Throughout his life and all his many recantations and revulsions of feeling, he remained faithful to one purpose and to one aim—the elevation of the type man. However bewildered we may become beneath the hail of his epigrams, treating of every momentous question that has ever agitated the human mind, we still can trace this broad principle running through all his works: his desire to elevate man and to make him more worthy of humanity's great past.

Even in his attack on English psychologists, naturalists, and philosophers, in The Genealogy of Morals, what are his charges against them? He says they debase man, voluntarily or involuntarily, by seeking the really operative, really imperative and decisive factor in history precisely where the intellectual pride of man would least wish to find it, i.e. in vis inertiæ, in some blind and accidental mechanism of ideas, in automatic and purely passive adaptation and modification, in the compulsory action of adjustment to environment.

Again, in his attack on the evolutionists' so-called "struggle for existence," of which I shall speak more exhaustively later, it is the suggestion that life—mere existence in itself—is worthy of being an aim at all, that he deprecates so profoundly. And, once more, it is with the view of elevating man and his aspirations that he levels the attack.

Whatever we may think of his methods, therefore, at least his aim was sufficiently lofty and honourable, and we must bear in mind that he never shirked the duties which, rightly or wrongly, he imagined would help him to achieve it.

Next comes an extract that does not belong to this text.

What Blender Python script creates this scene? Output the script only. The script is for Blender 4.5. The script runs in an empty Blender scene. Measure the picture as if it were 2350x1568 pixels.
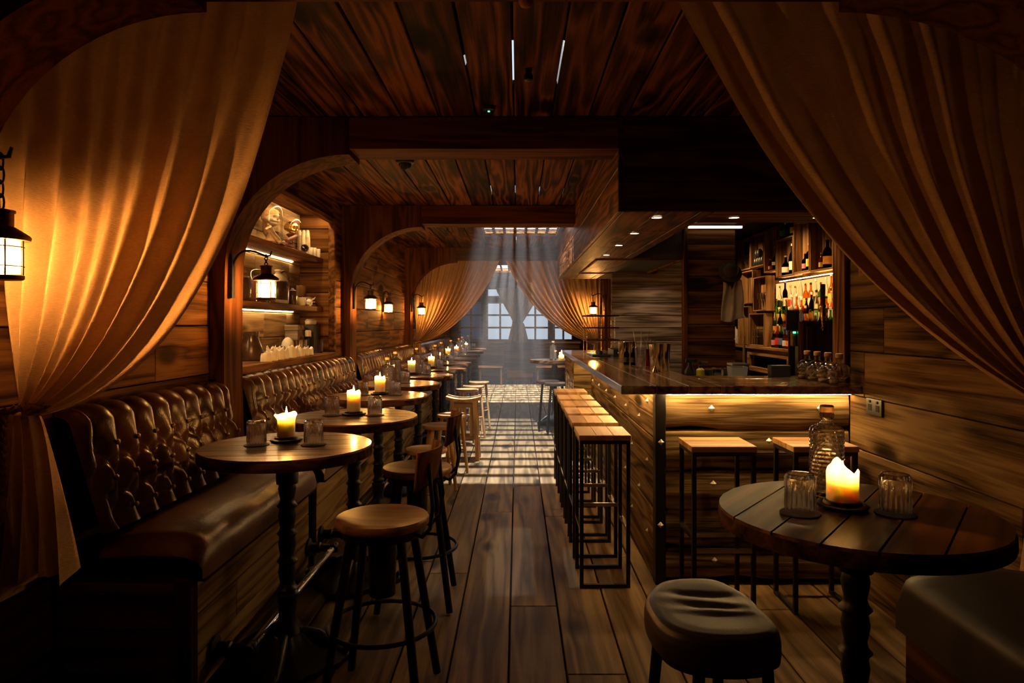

What was Nietzsche? If we accept his own definition of the philosopher's task on earth, we must place him in the front rank of philosophers. For, according to him, the creation of new values, new principles, new standards, is the philosopher's sole raison d'être; and this he certainly accomplished. If, on the other hand, with all the "school" philosophers, we ask him to show us his system, we shall most surely be disappointed. In this respect, therefore, we may perhaps need to modify our opinion of him.

Be that as it may, it is safe to maintain that he was a poet of no mean order; not a mere versifier or rhapsodist, but a poet in the old Greek sense of the word, i.e. a maker, in our time such men are so rare that we are apt to question whether they exist at all, for poetasters have destroyed our faith in them. Goethe was perhaps the last example of the type in modern Europe, and although we may recall the scientific achievements of men like Michelangelo, Leonardo da Vinci and Galileo, we are not sufficiently ready to associate their divining and intuitive power in the department of science with their purely artistic and poetic achievements, despite the fact that the two are really inseparable.

Knowing the high authority with which poets of this order are wont to sneak, it might be supposed that we should approach Nietzsche's innovations in the realm of science with some respect, not in spite of, but precisely owing to, his great poetic genius. Unfortunately to-day this no longer follows. Too thoroughly have we divorced science from emotion and feeling (very wrongly, as even Herbert Spencer and Buckle both declared), and now, wherever we see emotion or a suggestion of passion, we are too apt to purse our lips and stand on our guard.

When we consider that Nietzsche was ultimately to prove the bitterest enemy of Christianity, and the severest critic of the ecclesiastic, his antecedents seem, to say the least, remarkable. His father, Karl Ludwig Nietzsche, born in 1813, was a clergyman of the German Protestant Church; his grandfather had also taken orders; whilst his grandmother on his father's side was descended from a long line of parsons. Nor do things change very much when we turn to his mother's family; for his maternal grandfather, Oehler, was also a clergyman, and, according to Nietzsche's sister, he appears to have been a very sound, though broad, theologian.

Yet, perhaps, it is we who are wrong in seeing anything strange in the fact that a man with such orthodox antecedents should have developed into a prophet and reformer of Nietzsche's stamp; for we should remember that only a long tradition of discipline and strict conventionality, lasting over a number of generations, is able to rear that will-power and determination which, as the lives of most great men have shown, are the first conditions of all epoch-making movements started by single individuals.